I never watched That ’70s Show, but according to Wikipedia, the comedy program “addressed social issues of the 1970s.”
Assuming that’s true, they need a sequel that addresses economic issues of the 1970s. And the star of the program could be the Congressional Budget Office, a Capitol Hill bureaucracy that apparently still believes – notwithstanding all the evidence of recent decades – in the primitive Keynesian view that a larger burden of government spending is somehow good for economic growth and job creation.
I’ve previously written about CBO’s fairy-tale views on fiscal policy, but wondered whether a new GOP-appointed Director would make a difference. And I thought there were signs of progress in CBO’s recent analysis of the economic impact of Obamacare.
But the bureaucracy just released its estimates of what would happen if thespending caps in the Budget Control Act (BCA) were eviscerated to enable more federal spending. And CBO’s analysis was such a throwback to the 1970s that it should have been released by a guy in a leisure suit driving a Ford Pinto blaring disco music.
Here’s what the bureaucrats said would happen to spending if the BCA spending caps for 2016 and 2017 were eliminated.
According to CBO’s estimates, such an increase would raise total outlays above what is projected under current law by $53 billion in fiscal year 2016, $76 billion in fiscal year 2017, $30 billion in fiscal year 2018, and a cumulative $19 billion in later years.
And here’s CBO’s estimate of the economic impact of more Washington spending.
Over the course of calendar year 2016,…the spending changes would make real (inflation-adjusted) gross domestic product (GDP) 0.4 percent larger than projected under current law.
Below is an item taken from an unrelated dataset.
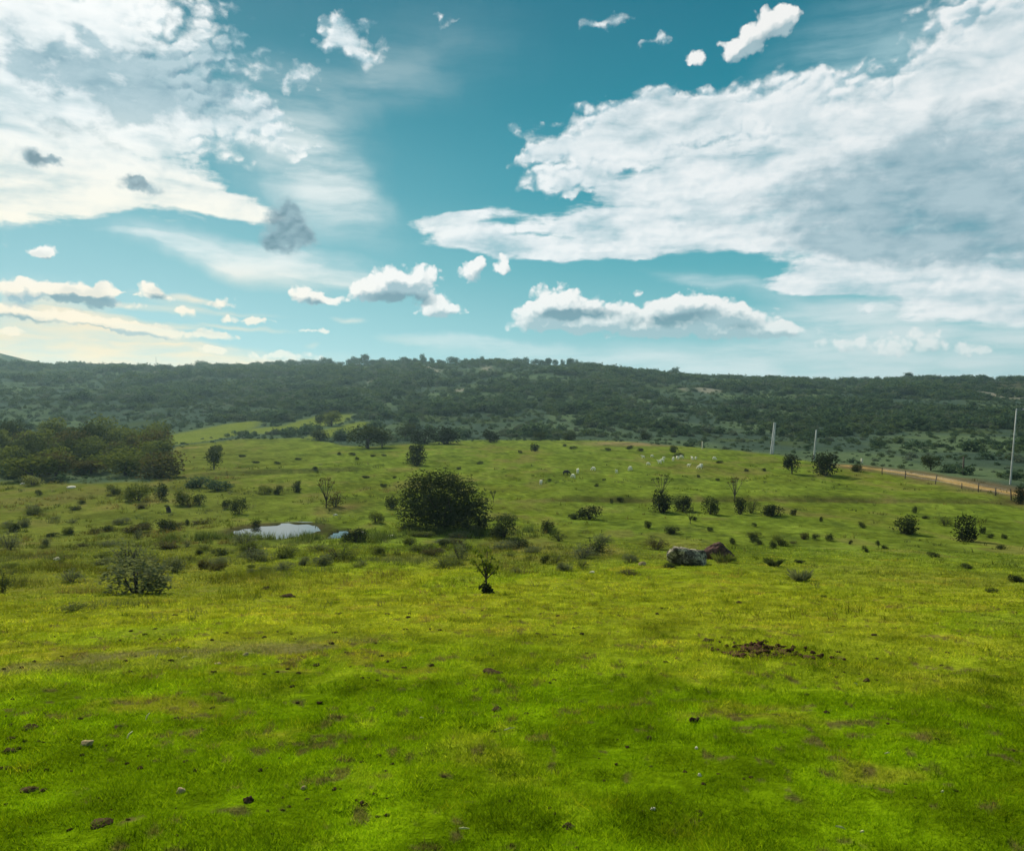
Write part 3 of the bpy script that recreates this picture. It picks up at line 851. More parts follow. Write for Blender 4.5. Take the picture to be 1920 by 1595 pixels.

They would also increase full-time-equivalent employment by 0.5 million. …the increase in federal spending would lead to more aggregate demand than under current law. …Over the course of calendar year 2017…CBO estimates that the spending changes would make real GDP 0.2 percent larger than projected under current law. They would also increase full-time-equivalent employment by 0.3 million.
Huh?
If Keynesian spending is so powerful and effective in theory, then why does it never work in reality? It didn’t work for Hoover and Roosevelt in the 1930s. It didn’t work for Nixon, Ford, and Carter in the 1970s. It didn’t work for Japan in the 1990s. And it hasn’t worked this century for either Bush or Obama. Or Russia and China.
And if Keynesianism is right, then why did the economy do better after the sequester when the Obama Administration said that automatic spending cuts would dampen growth?
To be fair, maybe CBO wasn’t actually embracing Keynesian primitivism. Perhaps the bureaucrats were simply making the point that there might be an adjustment period in the economy as labor and capital get reallocated to more productive uses.
I’m open to this type of analysis, as I wrote back in 2012.
…there are cases where the economy does hit a short-run speed bump when the public sector is pruned. Simply stated, there will be transitional costs when the burden of public spending is reduced. Only in economics textbooks is it possible to seamlessly and immediately reallocate resources.
But CBO doesn’t base its estimates on short-run readjustment costs. The references to “aggregate demand” show the bureaucracy’s work is based on unalloyed Keynesianism.
But only in the short run.
CBO’s anti-empirical faith in the magical powers of Keynesianism in the short run is matched by a knee-jerk belief that government borrowing is the main threat to the economy’s long-run performance.
…the resulting increases in federal deficits would, in the longer term, make the nation’s output and income lower than they would be otherwise.
Sigh. Red ink isn’t a good thing, but CBO is very misguided about the importance of deficits compared to other variables.
After all, if deficits really drive the economy, that implies we could maximize growth with 100 percent tax rates (or, if the Joint Committee on Taxation has learned from its mistakes, by setting tax rates at the revenue-maximizing level).
This obviously isn’t true. What really matters for long-run prosperity is limiting the size and scope of government. Once thegrowth-maximizing size of government is determined, then lawmakers should seek to finance that public sector with a tax system that minimizes penalties on work, saving, investment, risk-taking, and entrepreneurship.
Remarkably, even international bureaucracies such as the World Bank and European Central Bank seem to understand that big government stifles prosperity. But I won’t hold my breath waiting for the 1970s-oriented CBO to catch up with 21st-century research.